Denton Study Assessments Flawed
In addition to using Read Naturally passages but not the Read Naturally strategy, two of the three measures the Denton study used to evaluate student performance are not areas that Read Naturally claims to address. The Denton study used word identification from a list as one of the assessment tools. This is not part of the Read Naturally strategy. Instead, the Read Naturally strategy, if implemented correctly will improve fluency (rate, accuracy and expression) of reading words in context.
The second assessment measure, phonemic decoding, is also not part of the Read Naturally strategy and consequently even if the Read Naturally strategy would have been implemented correctly it would not have impacted phonemic decoding.

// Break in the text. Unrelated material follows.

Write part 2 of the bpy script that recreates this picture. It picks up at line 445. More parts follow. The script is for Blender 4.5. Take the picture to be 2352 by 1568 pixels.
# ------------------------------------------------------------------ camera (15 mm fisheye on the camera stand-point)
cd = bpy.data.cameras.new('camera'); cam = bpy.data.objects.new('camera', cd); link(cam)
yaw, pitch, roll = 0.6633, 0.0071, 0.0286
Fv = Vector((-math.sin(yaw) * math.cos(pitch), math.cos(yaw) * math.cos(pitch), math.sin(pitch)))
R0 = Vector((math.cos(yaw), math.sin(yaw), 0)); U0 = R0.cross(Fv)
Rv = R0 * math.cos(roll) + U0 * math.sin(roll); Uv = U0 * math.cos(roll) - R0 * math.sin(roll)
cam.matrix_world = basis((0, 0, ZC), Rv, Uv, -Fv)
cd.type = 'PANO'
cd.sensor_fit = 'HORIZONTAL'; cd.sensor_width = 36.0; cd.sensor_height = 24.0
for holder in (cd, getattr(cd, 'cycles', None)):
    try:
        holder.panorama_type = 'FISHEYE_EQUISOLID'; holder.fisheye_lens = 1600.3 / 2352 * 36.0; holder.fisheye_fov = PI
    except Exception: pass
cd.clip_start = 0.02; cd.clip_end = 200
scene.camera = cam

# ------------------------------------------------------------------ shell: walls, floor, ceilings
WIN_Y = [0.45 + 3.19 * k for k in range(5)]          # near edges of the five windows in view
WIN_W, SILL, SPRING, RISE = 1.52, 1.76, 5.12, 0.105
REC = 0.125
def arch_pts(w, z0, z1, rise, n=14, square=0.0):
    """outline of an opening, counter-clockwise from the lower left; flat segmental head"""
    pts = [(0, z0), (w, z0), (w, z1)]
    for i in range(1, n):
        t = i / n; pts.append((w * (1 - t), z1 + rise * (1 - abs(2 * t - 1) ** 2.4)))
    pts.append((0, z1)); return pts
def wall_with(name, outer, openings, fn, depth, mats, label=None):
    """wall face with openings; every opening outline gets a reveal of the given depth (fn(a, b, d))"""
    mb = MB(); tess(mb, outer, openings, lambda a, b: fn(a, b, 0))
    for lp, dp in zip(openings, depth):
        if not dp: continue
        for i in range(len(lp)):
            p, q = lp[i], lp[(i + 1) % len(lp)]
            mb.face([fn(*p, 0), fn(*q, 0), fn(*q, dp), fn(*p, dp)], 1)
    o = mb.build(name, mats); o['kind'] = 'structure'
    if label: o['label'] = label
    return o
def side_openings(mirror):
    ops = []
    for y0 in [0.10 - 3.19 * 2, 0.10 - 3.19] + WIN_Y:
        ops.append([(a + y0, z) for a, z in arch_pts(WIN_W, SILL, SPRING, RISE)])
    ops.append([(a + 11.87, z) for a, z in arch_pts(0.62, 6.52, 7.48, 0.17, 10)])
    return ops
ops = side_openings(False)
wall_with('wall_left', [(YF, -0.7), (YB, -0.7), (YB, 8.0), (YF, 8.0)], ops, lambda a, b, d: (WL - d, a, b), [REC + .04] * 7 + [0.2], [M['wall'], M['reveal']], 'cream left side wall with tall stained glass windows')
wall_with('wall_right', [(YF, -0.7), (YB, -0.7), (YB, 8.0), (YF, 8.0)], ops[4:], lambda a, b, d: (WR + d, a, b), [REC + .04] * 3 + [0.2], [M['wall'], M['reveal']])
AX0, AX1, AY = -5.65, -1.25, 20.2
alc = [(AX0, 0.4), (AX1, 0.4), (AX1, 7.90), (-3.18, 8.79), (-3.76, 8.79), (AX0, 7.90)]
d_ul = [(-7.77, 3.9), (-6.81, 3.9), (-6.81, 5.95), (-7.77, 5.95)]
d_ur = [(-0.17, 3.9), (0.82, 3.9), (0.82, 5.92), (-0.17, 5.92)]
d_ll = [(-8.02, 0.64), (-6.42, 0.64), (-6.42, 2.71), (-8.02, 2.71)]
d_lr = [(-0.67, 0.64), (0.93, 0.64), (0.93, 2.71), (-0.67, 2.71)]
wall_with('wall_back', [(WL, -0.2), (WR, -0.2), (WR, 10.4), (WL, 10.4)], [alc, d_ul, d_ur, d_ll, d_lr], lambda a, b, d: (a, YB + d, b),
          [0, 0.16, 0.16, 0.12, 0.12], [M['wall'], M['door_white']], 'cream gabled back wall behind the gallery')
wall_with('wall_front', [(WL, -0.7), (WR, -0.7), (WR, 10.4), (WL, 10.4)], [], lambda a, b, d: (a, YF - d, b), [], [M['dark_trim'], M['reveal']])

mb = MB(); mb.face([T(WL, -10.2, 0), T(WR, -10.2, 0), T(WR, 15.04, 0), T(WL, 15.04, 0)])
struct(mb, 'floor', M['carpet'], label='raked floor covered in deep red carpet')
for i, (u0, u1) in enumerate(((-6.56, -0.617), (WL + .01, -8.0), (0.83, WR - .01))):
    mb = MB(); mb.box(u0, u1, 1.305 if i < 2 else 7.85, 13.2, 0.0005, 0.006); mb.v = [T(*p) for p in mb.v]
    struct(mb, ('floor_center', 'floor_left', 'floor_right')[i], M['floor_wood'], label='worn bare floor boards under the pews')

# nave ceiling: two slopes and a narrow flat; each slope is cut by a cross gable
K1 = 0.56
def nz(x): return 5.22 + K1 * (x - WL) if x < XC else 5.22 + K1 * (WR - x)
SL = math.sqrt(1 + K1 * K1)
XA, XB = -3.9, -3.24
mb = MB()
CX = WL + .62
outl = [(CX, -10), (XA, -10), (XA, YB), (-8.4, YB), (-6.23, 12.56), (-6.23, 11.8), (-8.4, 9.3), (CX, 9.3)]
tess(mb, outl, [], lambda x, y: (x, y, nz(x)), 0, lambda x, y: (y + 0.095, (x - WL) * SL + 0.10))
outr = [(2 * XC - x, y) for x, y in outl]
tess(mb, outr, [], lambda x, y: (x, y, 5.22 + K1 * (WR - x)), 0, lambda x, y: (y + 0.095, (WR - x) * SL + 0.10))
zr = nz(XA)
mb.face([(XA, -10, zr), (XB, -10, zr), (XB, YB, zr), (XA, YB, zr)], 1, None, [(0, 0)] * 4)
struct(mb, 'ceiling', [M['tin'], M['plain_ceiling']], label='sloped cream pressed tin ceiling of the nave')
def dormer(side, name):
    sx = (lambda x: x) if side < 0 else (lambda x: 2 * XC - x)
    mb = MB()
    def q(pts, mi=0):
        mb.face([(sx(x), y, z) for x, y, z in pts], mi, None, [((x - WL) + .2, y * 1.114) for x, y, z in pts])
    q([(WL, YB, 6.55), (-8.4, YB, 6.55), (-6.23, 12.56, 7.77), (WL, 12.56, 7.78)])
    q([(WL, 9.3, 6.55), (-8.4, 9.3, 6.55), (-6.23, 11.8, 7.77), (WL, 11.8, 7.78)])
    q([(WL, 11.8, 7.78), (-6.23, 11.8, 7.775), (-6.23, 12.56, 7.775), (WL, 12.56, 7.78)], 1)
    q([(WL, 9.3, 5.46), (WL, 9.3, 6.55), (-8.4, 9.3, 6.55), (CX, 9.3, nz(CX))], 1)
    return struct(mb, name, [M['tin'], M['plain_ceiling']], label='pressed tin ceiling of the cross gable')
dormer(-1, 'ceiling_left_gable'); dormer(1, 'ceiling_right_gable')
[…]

The third assessment component was comprehension. The comprehension assessment in the study was also flawed because there are no comprehension assessment tools that are sensitive enough to note improvements in only a 10-week period.
The What Works Clearinghouse titled its review "Read Naturally" in spite of the fact that the study did not use the prescribed Read Naturally strategy and that 67% of the assessment was in areas that Read Naturally does not claim to address.
Also, even though Read Naturally is regarded as the best fluency building program on the market that also improves comprehension and vocabulary, the study did not report on the fluency improvement of the students in the study.
"The measures used to evaluate the effectiveness of the instruction did not include measures of fluency," according to Dr. Jan Hasbrouck, one of the authors of the study. "Since Read Naturally is an intervention targeted at fluency, the measures used did not match the specific purpose and intent of the Read Naturally instruction given to the students in that group."